Short task: Leaving out every picture, retype the lines below from the top through the one that contains "sc.cycles.use_light_tree = True".
☆ ☆ ☆ ☆ ☆ ☆ ☆
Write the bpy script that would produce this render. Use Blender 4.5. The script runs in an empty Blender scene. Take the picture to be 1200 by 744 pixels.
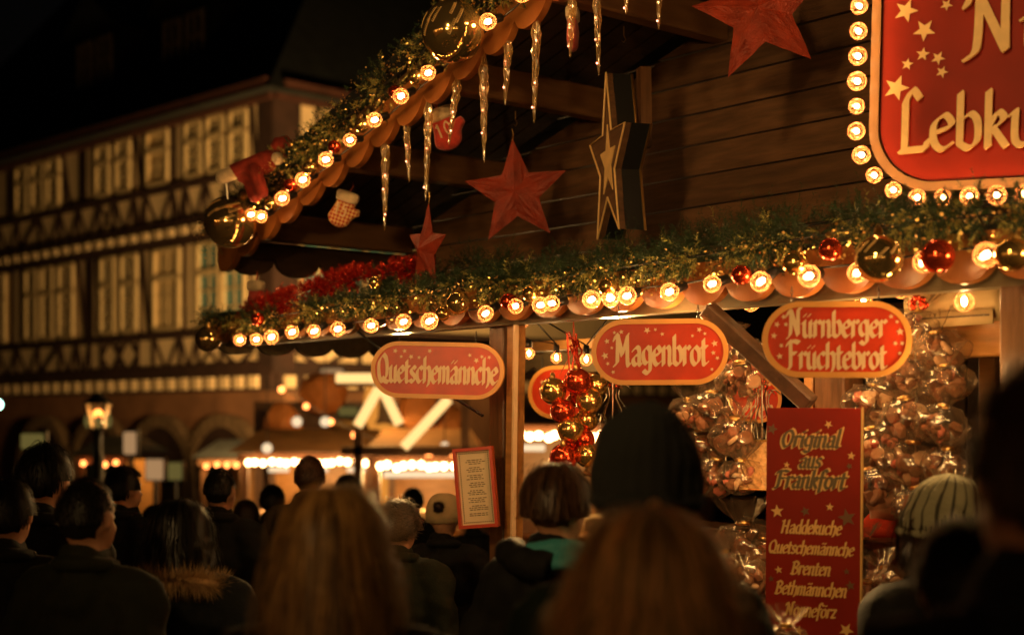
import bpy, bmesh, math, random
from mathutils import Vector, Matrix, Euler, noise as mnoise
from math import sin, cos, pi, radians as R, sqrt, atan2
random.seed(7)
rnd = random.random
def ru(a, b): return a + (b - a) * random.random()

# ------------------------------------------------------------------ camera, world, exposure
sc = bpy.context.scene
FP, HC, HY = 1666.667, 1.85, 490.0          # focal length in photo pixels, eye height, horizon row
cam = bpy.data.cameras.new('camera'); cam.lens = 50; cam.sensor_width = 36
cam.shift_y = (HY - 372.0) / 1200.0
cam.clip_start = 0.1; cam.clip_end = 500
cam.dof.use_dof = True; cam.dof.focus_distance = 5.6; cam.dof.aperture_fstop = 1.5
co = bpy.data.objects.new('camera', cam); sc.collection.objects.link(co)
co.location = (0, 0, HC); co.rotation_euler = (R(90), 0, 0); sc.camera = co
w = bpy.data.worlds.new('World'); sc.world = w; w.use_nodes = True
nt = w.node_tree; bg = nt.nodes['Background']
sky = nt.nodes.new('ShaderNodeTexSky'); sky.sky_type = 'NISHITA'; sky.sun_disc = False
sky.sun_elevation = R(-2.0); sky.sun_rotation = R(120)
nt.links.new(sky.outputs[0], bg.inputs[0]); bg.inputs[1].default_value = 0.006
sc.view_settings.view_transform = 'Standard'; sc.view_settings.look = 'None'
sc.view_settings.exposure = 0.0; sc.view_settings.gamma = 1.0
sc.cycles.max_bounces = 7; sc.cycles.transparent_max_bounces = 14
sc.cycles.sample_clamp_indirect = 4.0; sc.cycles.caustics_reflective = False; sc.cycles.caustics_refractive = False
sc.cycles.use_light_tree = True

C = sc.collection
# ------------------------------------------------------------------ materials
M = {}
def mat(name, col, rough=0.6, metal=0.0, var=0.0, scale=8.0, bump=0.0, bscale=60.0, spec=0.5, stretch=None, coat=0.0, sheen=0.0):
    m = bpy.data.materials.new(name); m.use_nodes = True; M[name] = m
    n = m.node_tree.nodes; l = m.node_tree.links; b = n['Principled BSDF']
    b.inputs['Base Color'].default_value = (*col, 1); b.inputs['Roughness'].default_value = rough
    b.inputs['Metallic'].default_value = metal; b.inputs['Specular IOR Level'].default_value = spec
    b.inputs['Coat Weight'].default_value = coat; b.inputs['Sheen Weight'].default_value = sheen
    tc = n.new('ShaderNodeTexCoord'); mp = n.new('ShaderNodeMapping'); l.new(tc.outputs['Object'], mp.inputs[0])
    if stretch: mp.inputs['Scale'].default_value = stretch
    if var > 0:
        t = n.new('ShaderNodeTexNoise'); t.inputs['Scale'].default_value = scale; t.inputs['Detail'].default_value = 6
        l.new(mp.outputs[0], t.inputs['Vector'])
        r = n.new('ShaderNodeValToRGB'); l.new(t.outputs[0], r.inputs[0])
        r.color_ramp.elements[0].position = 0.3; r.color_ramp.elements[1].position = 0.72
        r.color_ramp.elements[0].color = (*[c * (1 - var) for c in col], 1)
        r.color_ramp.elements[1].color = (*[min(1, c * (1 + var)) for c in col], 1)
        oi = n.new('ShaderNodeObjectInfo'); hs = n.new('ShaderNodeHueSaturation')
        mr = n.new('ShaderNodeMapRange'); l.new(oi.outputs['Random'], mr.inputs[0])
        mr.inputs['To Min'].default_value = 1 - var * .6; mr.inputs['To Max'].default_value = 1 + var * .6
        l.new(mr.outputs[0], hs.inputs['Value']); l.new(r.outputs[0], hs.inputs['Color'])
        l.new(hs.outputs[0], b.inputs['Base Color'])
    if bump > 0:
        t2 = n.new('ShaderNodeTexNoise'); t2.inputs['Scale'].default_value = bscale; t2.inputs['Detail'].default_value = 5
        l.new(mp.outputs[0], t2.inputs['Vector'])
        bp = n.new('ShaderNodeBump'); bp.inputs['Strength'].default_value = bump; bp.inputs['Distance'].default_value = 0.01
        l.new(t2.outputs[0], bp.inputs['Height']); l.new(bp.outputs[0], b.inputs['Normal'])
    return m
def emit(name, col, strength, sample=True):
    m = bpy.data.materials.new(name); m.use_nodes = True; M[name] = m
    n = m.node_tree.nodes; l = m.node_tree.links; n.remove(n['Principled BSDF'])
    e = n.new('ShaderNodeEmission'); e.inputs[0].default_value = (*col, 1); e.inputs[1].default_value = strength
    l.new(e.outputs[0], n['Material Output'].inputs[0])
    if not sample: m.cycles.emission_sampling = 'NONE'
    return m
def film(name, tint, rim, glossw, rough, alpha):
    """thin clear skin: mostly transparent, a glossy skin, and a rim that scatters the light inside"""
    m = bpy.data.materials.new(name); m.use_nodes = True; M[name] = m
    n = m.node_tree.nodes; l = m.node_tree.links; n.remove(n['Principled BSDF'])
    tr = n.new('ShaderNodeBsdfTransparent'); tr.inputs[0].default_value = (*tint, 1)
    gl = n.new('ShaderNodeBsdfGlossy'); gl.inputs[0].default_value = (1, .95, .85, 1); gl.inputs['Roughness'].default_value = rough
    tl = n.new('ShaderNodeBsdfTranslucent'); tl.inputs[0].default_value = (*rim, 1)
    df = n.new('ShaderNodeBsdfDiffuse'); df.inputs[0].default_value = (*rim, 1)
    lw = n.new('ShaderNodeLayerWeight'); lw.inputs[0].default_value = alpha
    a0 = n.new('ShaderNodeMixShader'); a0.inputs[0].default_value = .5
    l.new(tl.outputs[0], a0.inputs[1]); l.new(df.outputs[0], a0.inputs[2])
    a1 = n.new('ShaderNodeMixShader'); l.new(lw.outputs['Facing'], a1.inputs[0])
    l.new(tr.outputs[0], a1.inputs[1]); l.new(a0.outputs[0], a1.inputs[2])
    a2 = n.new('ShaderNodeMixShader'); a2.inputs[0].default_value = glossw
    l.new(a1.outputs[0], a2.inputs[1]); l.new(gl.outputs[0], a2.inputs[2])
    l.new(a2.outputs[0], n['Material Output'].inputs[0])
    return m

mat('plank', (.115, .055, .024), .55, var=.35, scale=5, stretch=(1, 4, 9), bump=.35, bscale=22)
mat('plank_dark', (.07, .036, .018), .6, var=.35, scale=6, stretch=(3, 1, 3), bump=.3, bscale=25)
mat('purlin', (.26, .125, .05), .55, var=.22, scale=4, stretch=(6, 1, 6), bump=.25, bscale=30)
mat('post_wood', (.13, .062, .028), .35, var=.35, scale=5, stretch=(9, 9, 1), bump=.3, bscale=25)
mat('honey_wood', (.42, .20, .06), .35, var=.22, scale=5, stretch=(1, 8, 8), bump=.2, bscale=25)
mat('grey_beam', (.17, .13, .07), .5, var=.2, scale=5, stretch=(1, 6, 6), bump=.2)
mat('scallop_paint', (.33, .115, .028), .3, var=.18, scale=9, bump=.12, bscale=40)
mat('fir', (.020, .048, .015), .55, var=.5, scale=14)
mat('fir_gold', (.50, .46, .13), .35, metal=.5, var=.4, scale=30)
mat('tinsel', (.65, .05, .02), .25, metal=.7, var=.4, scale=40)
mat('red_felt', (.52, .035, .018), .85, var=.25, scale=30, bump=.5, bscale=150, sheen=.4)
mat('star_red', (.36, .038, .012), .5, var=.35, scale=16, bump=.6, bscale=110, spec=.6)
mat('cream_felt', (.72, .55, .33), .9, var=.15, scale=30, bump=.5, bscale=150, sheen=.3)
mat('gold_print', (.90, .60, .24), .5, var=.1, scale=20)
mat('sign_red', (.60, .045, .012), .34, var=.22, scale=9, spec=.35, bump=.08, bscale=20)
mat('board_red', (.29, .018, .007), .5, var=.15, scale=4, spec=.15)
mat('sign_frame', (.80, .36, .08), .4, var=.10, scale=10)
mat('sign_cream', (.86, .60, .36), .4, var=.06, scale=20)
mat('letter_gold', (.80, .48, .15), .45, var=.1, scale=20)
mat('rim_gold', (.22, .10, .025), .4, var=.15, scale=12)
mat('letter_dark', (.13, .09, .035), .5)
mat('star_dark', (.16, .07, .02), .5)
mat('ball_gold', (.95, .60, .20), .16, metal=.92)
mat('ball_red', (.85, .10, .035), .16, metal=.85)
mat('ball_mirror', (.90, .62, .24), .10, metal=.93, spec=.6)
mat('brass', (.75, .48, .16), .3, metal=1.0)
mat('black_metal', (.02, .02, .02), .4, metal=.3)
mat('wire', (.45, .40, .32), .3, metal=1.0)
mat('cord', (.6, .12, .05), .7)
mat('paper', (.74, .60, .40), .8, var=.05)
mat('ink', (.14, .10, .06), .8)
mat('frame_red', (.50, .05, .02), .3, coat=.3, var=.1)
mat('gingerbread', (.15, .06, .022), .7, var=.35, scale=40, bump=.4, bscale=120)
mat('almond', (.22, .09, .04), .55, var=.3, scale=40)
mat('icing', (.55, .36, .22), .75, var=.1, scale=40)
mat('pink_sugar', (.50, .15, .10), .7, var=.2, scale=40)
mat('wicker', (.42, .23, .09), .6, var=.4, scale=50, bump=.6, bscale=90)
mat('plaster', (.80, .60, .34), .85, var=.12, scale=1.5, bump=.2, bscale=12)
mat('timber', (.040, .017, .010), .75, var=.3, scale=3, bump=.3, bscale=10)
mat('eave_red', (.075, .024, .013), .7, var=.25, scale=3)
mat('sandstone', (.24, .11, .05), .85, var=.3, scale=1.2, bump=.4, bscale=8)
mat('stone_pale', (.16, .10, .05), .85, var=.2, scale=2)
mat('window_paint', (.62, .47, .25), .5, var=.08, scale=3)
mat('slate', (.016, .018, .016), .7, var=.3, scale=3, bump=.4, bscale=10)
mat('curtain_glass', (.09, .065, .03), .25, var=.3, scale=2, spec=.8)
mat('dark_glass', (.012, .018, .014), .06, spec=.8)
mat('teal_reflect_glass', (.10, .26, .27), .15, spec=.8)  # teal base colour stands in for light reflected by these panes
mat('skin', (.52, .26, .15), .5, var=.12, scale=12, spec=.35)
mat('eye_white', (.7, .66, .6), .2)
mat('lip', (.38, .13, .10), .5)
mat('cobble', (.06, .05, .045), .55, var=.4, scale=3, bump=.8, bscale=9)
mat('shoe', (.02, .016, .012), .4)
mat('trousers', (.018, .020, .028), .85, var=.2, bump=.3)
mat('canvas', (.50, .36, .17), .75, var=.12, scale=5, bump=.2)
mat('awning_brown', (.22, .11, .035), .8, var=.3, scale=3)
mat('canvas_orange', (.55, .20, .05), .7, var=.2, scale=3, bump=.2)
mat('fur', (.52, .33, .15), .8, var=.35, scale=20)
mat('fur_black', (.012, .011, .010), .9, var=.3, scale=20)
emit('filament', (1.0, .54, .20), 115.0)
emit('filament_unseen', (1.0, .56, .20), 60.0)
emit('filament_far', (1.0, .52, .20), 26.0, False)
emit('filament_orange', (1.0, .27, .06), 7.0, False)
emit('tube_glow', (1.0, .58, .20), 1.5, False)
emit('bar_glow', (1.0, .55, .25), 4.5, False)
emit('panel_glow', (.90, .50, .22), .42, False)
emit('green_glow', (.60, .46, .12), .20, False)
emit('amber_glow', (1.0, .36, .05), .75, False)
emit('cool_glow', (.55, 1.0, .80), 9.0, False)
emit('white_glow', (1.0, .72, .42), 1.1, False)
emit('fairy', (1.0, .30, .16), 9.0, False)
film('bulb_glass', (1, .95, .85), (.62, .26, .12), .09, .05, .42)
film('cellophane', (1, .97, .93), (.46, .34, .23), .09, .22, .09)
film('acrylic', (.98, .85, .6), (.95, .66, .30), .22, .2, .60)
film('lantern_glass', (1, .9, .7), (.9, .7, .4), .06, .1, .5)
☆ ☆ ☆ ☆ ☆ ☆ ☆
Answer to the exercise:
Write the bpy script that would produce this render. Use Blender 4.5. The script runs in an empty Blender scene. Take the picture to be 1200 by 744 pixels.
import bpy, bmesh, math, random
from mathutils import Vector, Matrix, Euler, noise as mnoise
from math import sin, cos, pi, radians as R, sqrt, atan2
random.seed(7)
rnd = random.random
def ru(a, b): return a + (b - a) * random.random()

# ------------------------------------------------------------------ camera, world, exposure
sc = bpy.context.scene
FP, HC, HY = 1666.667, 1.85, 490.0          # focal length in photo pixels, eye height, horizon row
cam = bpy.data.cameras.new('camera'); cam.lens = 50; cam.sensor_width = 36
cam.shift_y = (HY - 372.0) / 1200.0
cam.clip_start = 0.1; cam.clip_end = 500
cam.dof.use_dof = True; cam.dof.focus_distance = 5.6; cam.dof.aperture_fstop = 1.5
co = bpy.data.objects.new('camera', cam); sc.collection.objects.link(co)
co.location = (0, 0, HC); co.rotation_euler = (R(90), 0, 0); sc.camera = co
w = bpy.data.worlds.new('World'); sc.world = w; w.use_nodes = True
nt = w.node_tree; bg = nt.nodes['Background']
sky = nt.nodes.new('ShaderNodeTexSky'); sky.sky_type = 'NISHITA'; sky.sun_disc = False
sky.sun_elevation = R(-2.0); sky.sun_rotation = R(120)
nt.links.new(sky.outputs[0], bg.inputs[0]); bg.inputs[1].default_value = 0.006
sc.view_settings.view_transform = 'Standard'; sc.view_settings.look = 'None'
sc.view_settings.exposure = 0.0; sc.view_settings.gamma = 1.0
sc.cycles.max_bounces = 7; sc.cycles.transparent_max_bounces = 14
sc.cycles.sample_clamp_indirect = 4.0; sc.cycles.caustics_reflective = False; sc.cycles.caustics_refractive = False
sc.cycles.use_light_tree = True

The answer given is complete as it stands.